> _What you are asked to do_: Say how many lines contain "from", using only the number.

Entries with scene source code:
____
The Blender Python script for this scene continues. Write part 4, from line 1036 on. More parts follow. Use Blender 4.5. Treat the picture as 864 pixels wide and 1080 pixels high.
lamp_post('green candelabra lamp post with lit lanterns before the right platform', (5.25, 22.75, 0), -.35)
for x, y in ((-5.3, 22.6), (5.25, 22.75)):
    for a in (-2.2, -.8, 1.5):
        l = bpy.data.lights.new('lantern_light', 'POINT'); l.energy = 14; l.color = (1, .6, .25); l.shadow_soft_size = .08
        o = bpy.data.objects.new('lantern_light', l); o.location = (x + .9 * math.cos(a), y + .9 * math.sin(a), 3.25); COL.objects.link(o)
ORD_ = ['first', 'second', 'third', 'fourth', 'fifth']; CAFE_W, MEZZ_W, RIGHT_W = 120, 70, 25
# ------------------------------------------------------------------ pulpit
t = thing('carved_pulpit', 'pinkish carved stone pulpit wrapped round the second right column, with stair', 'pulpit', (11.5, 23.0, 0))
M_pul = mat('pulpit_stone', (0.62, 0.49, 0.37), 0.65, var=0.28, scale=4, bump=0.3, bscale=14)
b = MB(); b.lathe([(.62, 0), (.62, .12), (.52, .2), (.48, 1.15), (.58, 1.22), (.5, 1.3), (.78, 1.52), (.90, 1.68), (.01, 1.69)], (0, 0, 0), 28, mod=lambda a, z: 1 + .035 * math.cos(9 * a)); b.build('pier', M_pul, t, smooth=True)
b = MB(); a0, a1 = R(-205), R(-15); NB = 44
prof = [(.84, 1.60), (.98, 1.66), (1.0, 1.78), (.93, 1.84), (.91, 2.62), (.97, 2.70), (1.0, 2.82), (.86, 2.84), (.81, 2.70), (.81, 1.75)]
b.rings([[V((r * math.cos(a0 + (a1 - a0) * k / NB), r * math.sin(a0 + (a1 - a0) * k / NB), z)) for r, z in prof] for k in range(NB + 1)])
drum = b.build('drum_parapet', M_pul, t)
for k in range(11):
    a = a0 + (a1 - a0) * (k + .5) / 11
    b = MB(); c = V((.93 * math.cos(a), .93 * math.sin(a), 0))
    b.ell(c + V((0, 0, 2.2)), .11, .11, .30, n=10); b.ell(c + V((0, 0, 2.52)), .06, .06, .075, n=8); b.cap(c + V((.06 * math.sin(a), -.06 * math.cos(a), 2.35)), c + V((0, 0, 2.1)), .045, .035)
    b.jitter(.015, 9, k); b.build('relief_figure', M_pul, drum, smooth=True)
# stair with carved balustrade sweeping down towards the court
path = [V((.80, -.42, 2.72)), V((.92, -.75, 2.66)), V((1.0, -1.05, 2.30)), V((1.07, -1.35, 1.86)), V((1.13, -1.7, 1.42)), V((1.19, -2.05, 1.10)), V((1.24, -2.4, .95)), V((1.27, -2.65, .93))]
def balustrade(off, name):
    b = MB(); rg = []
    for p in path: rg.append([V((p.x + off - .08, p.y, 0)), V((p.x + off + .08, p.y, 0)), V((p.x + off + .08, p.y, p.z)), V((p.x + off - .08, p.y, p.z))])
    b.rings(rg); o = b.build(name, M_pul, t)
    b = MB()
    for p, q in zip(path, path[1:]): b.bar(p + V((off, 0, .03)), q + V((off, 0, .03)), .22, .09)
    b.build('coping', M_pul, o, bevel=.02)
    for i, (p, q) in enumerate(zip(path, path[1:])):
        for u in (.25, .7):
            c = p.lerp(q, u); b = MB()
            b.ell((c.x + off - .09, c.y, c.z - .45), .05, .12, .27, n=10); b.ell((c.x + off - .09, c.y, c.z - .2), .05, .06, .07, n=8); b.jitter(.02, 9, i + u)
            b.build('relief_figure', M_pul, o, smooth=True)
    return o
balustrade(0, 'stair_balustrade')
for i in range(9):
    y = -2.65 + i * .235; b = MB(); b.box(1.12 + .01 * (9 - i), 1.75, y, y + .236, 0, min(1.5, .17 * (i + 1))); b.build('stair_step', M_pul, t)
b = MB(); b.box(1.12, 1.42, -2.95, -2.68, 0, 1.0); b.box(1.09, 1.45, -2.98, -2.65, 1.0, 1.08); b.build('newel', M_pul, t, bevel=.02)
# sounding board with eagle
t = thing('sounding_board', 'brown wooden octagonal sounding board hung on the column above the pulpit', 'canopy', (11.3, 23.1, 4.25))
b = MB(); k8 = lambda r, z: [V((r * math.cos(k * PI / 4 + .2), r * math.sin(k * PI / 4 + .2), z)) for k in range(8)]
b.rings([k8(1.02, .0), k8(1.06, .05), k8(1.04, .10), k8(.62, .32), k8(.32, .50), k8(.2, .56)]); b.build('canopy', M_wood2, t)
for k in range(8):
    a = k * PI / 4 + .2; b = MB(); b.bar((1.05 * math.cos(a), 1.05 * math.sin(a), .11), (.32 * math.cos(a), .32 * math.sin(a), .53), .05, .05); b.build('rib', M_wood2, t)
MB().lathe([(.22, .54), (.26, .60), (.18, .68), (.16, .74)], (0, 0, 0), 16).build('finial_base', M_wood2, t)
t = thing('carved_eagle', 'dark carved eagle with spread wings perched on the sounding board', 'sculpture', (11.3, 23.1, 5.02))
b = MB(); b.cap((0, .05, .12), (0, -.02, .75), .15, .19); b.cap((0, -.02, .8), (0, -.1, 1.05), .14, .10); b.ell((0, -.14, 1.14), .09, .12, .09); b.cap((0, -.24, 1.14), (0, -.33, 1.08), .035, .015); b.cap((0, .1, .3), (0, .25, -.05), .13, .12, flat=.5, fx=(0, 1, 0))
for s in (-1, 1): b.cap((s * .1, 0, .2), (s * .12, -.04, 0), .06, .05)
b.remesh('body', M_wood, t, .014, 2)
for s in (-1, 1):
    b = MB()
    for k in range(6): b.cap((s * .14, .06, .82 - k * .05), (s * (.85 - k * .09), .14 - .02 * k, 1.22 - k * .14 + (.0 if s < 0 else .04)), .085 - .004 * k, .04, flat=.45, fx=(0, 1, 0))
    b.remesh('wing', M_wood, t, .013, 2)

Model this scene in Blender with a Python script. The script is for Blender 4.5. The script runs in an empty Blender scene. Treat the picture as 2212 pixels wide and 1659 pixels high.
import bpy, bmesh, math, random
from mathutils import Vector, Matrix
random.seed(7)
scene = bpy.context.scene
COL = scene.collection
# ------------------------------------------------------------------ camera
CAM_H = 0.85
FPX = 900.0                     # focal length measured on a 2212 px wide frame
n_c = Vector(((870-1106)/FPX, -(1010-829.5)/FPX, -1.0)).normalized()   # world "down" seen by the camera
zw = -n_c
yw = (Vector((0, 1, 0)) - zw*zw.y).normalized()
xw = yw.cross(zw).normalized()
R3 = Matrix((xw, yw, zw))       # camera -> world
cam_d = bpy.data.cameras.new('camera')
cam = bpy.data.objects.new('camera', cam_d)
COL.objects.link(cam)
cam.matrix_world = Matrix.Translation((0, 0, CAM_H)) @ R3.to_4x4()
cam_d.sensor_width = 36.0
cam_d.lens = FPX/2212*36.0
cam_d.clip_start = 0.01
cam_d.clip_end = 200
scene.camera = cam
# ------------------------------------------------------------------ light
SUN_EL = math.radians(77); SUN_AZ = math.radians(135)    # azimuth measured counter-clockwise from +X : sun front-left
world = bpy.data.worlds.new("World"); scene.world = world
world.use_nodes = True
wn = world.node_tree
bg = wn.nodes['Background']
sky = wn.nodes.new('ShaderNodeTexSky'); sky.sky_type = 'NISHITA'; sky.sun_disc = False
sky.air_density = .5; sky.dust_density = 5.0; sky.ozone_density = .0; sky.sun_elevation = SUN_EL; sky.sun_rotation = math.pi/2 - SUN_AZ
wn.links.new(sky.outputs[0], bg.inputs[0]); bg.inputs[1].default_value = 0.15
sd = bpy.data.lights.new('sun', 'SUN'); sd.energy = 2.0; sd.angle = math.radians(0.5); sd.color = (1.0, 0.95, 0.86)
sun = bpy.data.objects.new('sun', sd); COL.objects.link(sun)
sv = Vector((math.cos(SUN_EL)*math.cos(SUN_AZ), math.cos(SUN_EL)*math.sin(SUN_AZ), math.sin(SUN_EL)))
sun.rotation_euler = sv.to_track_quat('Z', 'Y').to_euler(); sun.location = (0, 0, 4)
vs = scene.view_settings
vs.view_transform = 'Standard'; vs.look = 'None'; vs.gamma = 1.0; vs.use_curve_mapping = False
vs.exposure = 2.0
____
> _Worked answer_: 3